Scene script records -
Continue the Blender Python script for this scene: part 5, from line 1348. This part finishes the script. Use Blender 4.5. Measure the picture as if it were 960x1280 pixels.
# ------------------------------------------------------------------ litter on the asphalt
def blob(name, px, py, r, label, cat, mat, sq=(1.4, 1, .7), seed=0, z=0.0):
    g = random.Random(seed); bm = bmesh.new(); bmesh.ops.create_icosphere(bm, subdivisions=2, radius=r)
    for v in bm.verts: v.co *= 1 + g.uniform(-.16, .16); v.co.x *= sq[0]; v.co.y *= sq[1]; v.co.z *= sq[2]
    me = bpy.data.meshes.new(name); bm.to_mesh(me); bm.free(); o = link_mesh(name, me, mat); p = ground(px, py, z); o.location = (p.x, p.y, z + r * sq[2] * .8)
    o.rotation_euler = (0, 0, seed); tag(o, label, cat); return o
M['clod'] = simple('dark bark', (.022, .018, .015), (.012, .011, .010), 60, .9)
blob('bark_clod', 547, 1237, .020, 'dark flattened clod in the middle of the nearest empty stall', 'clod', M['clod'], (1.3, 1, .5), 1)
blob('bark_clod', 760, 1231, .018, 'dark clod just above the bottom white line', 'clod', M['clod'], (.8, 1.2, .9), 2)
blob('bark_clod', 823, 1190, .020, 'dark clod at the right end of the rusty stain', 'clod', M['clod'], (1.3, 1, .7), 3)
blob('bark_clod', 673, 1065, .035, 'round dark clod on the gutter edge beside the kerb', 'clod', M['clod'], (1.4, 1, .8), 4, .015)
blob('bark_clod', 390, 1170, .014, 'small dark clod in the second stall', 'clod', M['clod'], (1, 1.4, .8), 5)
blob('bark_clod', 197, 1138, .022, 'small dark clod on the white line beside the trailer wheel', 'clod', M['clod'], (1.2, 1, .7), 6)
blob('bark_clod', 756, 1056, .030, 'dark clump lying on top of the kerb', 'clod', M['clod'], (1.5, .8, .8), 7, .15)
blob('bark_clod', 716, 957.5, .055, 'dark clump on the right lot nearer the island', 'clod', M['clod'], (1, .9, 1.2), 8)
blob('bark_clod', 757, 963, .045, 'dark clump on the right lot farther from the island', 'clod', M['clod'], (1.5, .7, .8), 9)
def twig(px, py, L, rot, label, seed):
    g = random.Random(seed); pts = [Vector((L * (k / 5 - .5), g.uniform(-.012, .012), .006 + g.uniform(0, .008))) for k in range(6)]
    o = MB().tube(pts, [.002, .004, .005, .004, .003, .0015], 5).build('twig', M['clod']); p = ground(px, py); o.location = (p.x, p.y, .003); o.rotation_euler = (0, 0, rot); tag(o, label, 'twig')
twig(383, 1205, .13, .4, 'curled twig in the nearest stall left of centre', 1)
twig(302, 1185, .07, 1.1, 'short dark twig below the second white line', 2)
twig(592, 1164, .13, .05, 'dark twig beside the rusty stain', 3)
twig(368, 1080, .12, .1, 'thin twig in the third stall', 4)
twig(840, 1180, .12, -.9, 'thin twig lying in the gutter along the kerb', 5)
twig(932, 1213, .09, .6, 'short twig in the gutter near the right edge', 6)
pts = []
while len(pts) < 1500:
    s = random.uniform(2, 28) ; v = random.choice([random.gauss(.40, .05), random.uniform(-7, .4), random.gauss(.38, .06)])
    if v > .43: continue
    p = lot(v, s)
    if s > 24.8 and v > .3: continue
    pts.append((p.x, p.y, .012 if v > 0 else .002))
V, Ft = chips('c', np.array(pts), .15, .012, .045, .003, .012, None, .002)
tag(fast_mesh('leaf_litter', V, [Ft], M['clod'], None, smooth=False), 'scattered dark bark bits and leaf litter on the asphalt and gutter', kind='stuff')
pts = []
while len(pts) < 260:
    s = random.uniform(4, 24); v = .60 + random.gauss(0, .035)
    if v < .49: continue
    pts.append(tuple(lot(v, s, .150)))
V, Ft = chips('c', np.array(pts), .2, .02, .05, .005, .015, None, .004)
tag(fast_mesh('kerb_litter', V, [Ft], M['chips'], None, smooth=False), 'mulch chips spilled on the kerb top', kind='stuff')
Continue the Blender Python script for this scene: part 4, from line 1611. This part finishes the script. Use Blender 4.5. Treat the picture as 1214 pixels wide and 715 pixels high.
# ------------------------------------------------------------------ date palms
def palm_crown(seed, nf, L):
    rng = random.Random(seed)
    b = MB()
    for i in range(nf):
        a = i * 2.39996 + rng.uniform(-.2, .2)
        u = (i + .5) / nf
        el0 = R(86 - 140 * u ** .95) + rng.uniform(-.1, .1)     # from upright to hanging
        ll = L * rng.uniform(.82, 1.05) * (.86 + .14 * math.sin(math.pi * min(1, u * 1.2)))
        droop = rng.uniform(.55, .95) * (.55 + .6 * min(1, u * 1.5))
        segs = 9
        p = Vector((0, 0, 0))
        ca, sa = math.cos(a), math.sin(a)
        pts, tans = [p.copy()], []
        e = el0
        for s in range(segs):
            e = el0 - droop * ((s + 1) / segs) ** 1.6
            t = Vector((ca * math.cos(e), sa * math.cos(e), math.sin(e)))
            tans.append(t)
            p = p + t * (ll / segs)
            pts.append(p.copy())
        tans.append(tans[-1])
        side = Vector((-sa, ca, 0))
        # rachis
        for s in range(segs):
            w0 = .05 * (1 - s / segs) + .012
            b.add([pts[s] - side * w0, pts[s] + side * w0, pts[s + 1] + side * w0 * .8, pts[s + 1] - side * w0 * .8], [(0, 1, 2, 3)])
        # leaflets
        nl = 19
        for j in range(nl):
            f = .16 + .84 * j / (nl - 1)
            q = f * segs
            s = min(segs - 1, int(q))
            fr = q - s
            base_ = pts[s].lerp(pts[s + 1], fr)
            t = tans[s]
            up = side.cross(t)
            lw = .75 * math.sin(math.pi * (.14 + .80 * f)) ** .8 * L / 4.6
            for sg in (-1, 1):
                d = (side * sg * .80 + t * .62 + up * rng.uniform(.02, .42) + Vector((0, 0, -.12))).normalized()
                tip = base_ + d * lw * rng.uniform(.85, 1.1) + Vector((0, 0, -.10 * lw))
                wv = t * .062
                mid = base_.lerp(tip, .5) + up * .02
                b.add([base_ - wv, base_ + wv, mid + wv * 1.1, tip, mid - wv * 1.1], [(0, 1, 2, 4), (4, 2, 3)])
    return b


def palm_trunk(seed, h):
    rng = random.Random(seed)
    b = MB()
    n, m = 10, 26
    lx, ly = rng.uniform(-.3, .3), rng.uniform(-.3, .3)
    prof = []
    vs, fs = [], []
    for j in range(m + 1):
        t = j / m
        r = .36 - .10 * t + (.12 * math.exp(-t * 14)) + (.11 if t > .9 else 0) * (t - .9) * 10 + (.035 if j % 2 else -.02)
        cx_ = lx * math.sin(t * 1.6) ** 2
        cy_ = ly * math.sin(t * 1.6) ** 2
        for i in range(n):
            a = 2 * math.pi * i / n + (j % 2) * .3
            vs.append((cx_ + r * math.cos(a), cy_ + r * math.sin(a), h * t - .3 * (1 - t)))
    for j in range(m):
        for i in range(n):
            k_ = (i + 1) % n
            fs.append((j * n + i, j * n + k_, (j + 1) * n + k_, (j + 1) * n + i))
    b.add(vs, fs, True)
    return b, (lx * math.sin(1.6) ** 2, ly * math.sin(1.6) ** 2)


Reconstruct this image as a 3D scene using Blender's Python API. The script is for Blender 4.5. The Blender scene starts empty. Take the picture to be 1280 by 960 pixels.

SET PROBLEM -
Extract the full set of entries word for word.

RESULT -
Continue the Blender Python script for this scene: part 5, from line 1348. This part finishes the script. Use Blender 4.5. Measure the picture as if it were 960x1280 pixels.
# ------------------------------------------------------------------ litter on the asphalt
def blob(name, px, py, r, label, cat, mat, sq=(1.4, 1, .7), seed=0, z=0.0):
    g = random.Random(seed); bm = bmesh.new(); bmesh.ops.create_icosphere(bm, subdivisions=2, radius=r)
    for v in bm.verts: v.co *= 1 + g.uniform(-.16, .16); v.co.x *= sq[0]; v.co.y *= sq[1]; v.co.z *= sq[2]
    me = bpy.data.meshes.new(name); bm.to_mesh(me); bm.free(); o = link_mesh(name, me, mat); p = ground(px, py, z); o.location = (p.x, p.y, z + r * sq[2] * .8)
    o.rotation_euler = (0, 0, seed); tag(o, label, cat); return o
M['clod'] = simple('dark bark', (.022, .018, .015), (.012, .011, .010), 60, .9)
blob('bark_clod', 547, 1237, .020, 'dark flattened clod in the middle of the nearest empty stall', 'clod', M['clod'], (1.3, 1, .5), 1)
blob('bark_clod', 760, 1231, .018, 'dark clod just above the bottom white line', 'clod', M['clod'], (.8, 1.2, .9), 2)
blob('bark_clod', 823, 1190, .020, 'dark clod at the right end of the rusty stain', 'clod', M['clod'], (1.3, 1, .7), 3)
blob('bark_clod', 673, 1065, .035, 'round dark clod on the gutter edge beside the kerb', 'clod', M['clod'], (1.4, 1, .8), 4, .015)
blob('bark_clod', 390, 1170, .014, 'small dark clod in the second stall', 'clod', M['clod'], (1, 1.4, .8), 5)
blob('bark_clod', 197, 1138, .022, 'small dark clod on the white line beside the trailer wheel', 'clod', M['clod'], (1.2, 1, .7), 6)
blob('bark_clod', 756, 1056, .030, 'dark clump lying on top of the kerb', 'clod', M['clod'], (1.5, .8, .8), 7, .15)
blob('bark_clod', 716, 957.5, .055, 'dark clump on the right lot nearer the island', 'clod', M['clod'], (1, .9, 1.2), 8)
blob('bark_clod', 757, 963, .045, 'dark clump on the right lot farther from the island', 'clod', M['clod'], (1.5, .7, .8), 9)
def twig(px, py, L, rot, label, seed):
    g = random.Random(seed); pts = [Vector((L * (k / 5 - .5), g.uniform(-.012, .012), .006 + g.uniform(0, .008))) for k in range(6)]
    o = MB().tube(pts, [.002, .004, .005, .004, .003, .0015], 5).build('twig', M['clod']); p = ground(px, py); o.location = (p.x, p.y, .003); o.rotation_euler = (0, 0, rot); tag(o, label, 'twig')
twig(383, 1205, .13, .4, 'curled twig in the nearest stall left of centre', 1)
twig(302, 1185, .07, 1.1, 'short dark twig below the second white line', 2)
twig(592, 1164, .13, .05, 'dark twig beside the rusty stain', 3)
twig(368, 1080, .12, .1, 'thin twig in the third stall', 4)
twig(840, 1180, .12, -.9, 'thin twig lying in the gutter along the kerb', 5)
twig(932, 1213, .09, .6, 'short twig in the gutter near the right edge', 6)
pts = []
while len(pts) < 1500:
    s = random.uniform(2, 28) ; v = random.choice([random.gauss(.40, .05), random.uniform(-7, .4), random.gauss(.38, .06)])
    if v > .43: continue
    p = lot(v, s)
    if s > 24.8 and v > .3: continue
    pts.append((p.x, p.y, .012 if v > 0 else .002))
V, Ft = chips('c', np.array(pts), .15, .012, .045, .003, .012, None, .002)
tag(fast_mesh('leaf_litter', V, [Ft], M['clod'], None, smooth=False), 'scattered dark bark bits and leaf litter on the asphalt and gutter', kind='stuff')
pts = []
while len(pts) < 260:
    s = random.uniform(4, 24); v = .60 + random.gauss(0, .035)
    if v < .49: continue
    pts.append(tuple(lot(v, s, .150)))
V, Ft = chips('c', np.array(pts), .2, .02, .05, .005, .015, None, .004)
tag(fast_mesh('kerb_litter', V, [Ft], M['chips'], None, smooth=False), 'mulch chips spilled on the kerb top', kind='stuff')
Continue the Blender Python script for this scene: part 4, from line 1611. This part finishes the script. Use Blender 4.5. Treat the picture as 1214 pixels wide and 715 pixels high.
# ------------------------------------------------------------------ date palms
def palm_crown(seed, nf, L):
    rng = random.Random(seed)
    b = MB()
    for i in range(nf):
        a = i * 2.39996 + rng.uniform(-.2, .2)
        u = (i + .5) / nf
        el0 = R(86 - 140 * u ** .95) + rng.uniform(-.1, .1)     # from upright to hanging
        ll = L * rng.uniform(.82, 1.05) * (.86 + .14 * math.sin(math.pi * min(1, u * 1.2)))
        droop = rng.uniform(.55, .95) * (.55 + .6 * min(1, u * 1.5))
        segs = 9
        p = Vector((0, 0, 0))
        ca, sa = math.cos(a), math.sin(a)
        pts, tans = [p.copy()], []
        e = el0
        for s in range(segs):
            e = el0 - droop * ((s + 1) / segs) ** 1.6
            t = Vector((ca * math.cos(e), sa * math.cos(e), math.sin(e)))
            tans.append(t)
            p = p + t * (ll / segs)
            pts.append(p.copy())
        tans.append(tans[-1])
        side = Vector((-sa, ca, 0))
        # rachis
        for s in range(segs):
            w0 = .05 * (1 - s / segs) + .012
            b.add([pts[s] - side * w0, pts[s] + side * w0, pts[s + 1] + side * w0 * .8, pts[s + 1] - side * w0 * .8], [(0, 1, 2, 3)])
        # leaflets
        nl = 19
        for j in range(nl):
            f = .16 + .84 * j / (nl - 1)
            q = f * segs
            s = min(segs - 1, int(q))
            fr = q - s
            base_ = pts[s].lerp(pts[s + 1], fr)
            t = tans[s]
            up = side.cross(t)
            lw = .75 * math.sin(math.pi * (.14 + .80 * f)) ** .8 * L / 4.6
            for sg in (-1, 1):
                d = (side * sg * .80 + t * .62 + up * rng.uniform(.02, .42) + Vector((0, 0, -.12))).normalized()
                tip = base_ + d * lw * rng.uniform(.85, 1.1) + Vector((0, 0, -.10 * lw))
                wv = t * .062
                mid = base_.lerp(tip, .5) + up * .02
                b.add([base_ - wv, base_ + wv, mid + wv * 1.1, tip, mid - wv * 1.1], [(0, 1, 2, 4), (4, 2, 3)])
    return b


def palm_trunk(seed, h):
    rng = random.Random(seed)
    b = MB()
    n, m = 10, 26
    lx, ly = rng.uniform(-.3, .3), rng.uniform(-.3, .3)
    prof = []
    vs, fs = [], []
    for j in range(m + 1):
        t = j / m
        r = .36 - .10 * t + (.12 * math.exp(-t * 14)) + (.11 if t > .9 else 0) * (t - .9) * 10 + (.035 if j % 2 else -.02)
        cx_ = lx * math.sin(t * 1.6) ** 2
        cy_ = ly * math.sin(t * 1.6) ** 2
        for i in range(n):
            a = 2 * math.pi * i / n + (j % 2) * .3
            vs.append((cx_ + r * math.cos(a), cy_ + r * math.sin(a), h * t - .3 * (1 - t)))
    for j in range(m):
        for i in range(n):
            k_ = (i + 1) % n
            fs.append((j * n + i, j * n + k_, (j + 1) * n + k_, (j + 1) * n + i))
    b.add(vs, fs, True)
    return b, (lx * math.sin(1.6) ** 2, ly * math.sin(1.6) ** 2)


Reconstruct this image as a 3D scene using Blender's Python API. The script is for Blender 4.5. The Blender scene starts empty. Take the picture to be 1280 by 960 pixels.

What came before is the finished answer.